All that spending has been obscured from the public eye, buried in supplemental bills that often go way beyond addressing actually unforeseen emergencies. And Congress knew exactly what it was doing. As de Rugy noted, a report from Sen. Jon Kyl (R–Ariz.) stated openly that "Congress should fund operations in Iraq through emergency supplemental appropriations (because funding it through the regular appropriations process would unnecessarily inflate the defense budget)." Transparency in the Pentagon's finances, in other words, might lead to sticker shock and thus reduced support for the war effort. The George W. Bush White House couldn't have that.

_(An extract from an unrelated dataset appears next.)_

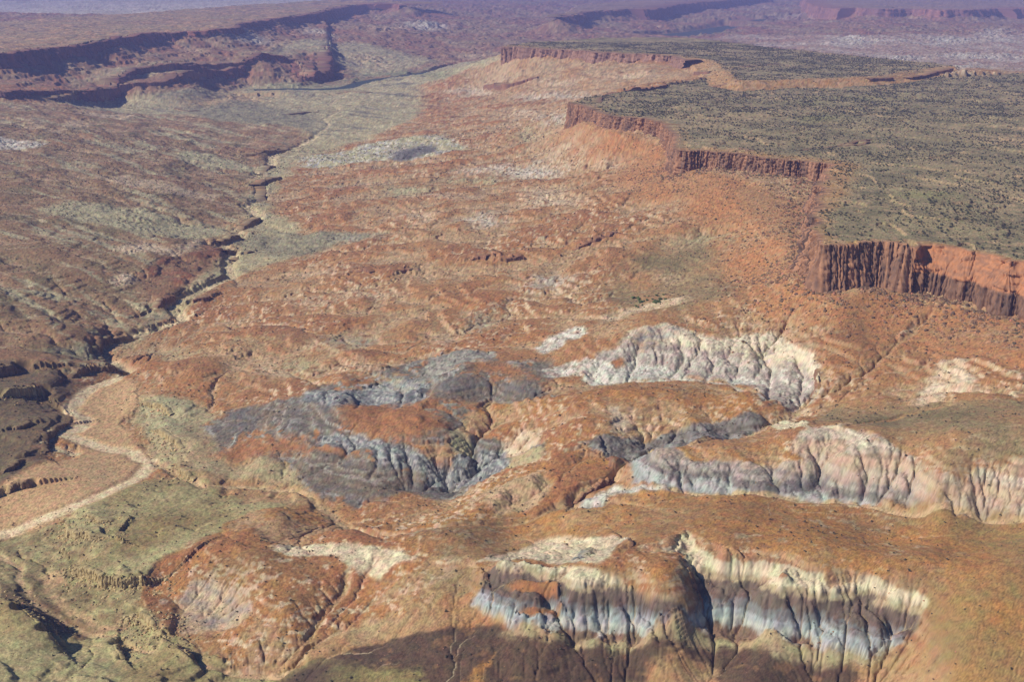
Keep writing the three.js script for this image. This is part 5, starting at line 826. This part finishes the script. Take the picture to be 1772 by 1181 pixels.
  for (let q = 0; q + 1 < cuts.length; q++) {
    const a = cuts[q], b = cuts[q + 1], m = b - a + 1, pos = new Float32Array(m * W * 3), col = new Float32Array(m * W * 3), ind = [];
    if (m < 2) continue;
    for (let i = 0; i < m; i++) for (let v = 0; v < W; v++) { const p = P0[a + i][v], c = COL[a + i][v], k = 3 * (i * W + v); pos[k] = p[0]; pos[k + 1] = p[1]; pos[k + 2] = -p[2]; col[k] = c[0]; col[k + 1] = c[1]; col[k + 2] = c[2]; }
    for (let i = 0; i + 1 < m; i++) for (let v = 0; v + 1 < W; v++) { const k = i * W + v; if (outward < 0) ind.push(k, k + W, k + 1, k + 1, k + W, k + W + 1); else ind.push(k, k + 1, k + W, k + 1, k + W + 1, k + W); }
    const g = new THREE.BufferGeometry(); g.setAttribute('position', new THREE.BufferAttribute(pos, 3)); g.setAttribute('color', new THREE.BufferAttribute(col, 3)); g.setIndex(ind); g.computeVertexNormals();
    const mesh = new THREE.Mesh(g, rockMat); mesh.castShadow = mesh.receiveShadow = true;
    mesh.name = o.single(line[a][0], line[a][1]) ? o.piece : 'cliff_face'; o.parent.add(mesh);
  }
}
const rgb = C;
const turnOut = (pts, poly) => { const i = Math.floor(pts.length / 2), a = pts[i - 1], b = pts[i + 1], l = Math.hypot(b[0] - a[0], b[1] - a[1]); let s = 0; for (let k = 3; k < pts.length - 3; k += 3) { const p = pts[k - 2], q = pts[k + 2], L = Math.hypot(q[0] - p[0], q[1] - p[1]), e = 0.006 * pts[k][1]; s += poly.inside(pts[k][0] - (q[1] - p[1]) / L * e, pts[k][1] + (q[0] - p[0]) / L * e) ? -1 : 1; } return Math.sign(s) || 1; };
const onH = (x, d) => sample(H, x, d);
const inner = (poly, top) => (x, d) => top(x, d);
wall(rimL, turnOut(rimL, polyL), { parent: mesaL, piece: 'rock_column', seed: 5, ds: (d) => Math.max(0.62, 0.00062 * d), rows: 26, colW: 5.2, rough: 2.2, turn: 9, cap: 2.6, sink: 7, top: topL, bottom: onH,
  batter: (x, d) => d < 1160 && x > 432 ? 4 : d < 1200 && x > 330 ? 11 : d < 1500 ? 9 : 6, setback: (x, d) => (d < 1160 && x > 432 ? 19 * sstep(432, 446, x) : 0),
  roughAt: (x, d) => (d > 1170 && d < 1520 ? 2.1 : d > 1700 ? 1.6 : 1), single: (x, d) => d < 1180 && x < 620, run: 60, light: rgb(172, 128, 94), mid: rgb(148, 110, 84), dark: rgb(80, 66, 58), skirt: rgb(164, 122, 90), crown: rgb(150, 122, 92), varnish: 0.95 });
wall(rimU, turnOut(rimU, polyU), { parent: mesaU, piece: 'cliff_face', seed: 9, ds: (d) => 0.0009 * d, rows: 16, colW: 15, rough: 6, turn: 25, cap: 2.4, sink: 12, top: topU, bottom: onH, batter: 16, single: () => false, run: 70, light: rgb(164, 126, 102), mid: rgb(146, 112, 92), dark: rgb(98, 78, 68), skirt: rgb(160, 122, 98), crown: rgb(146, 122, 94), varnish: 0.8 });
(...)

Supplemental appropriations have been lower under Barack Obama, but that may soon change. In the wake of terrorist attacks in Paris and in San Bernardino, California, agitation for a new war against the Islamic State has heightened. Sens. John McCain (R–Ariz.) and Lindsey Graham (R–S.C.) have called for deploying 20,000 U.S. troops to Iraq and Syria. A "specialized expeditionary targeting force" of up to 200 special ops is already there, and a December CNN/ORC poll found 53 percent of Americans support putting more boots on the ground to combat ISIS.

How much would that ground war really cost? Thanks to emergency appropriations, voters may never find out.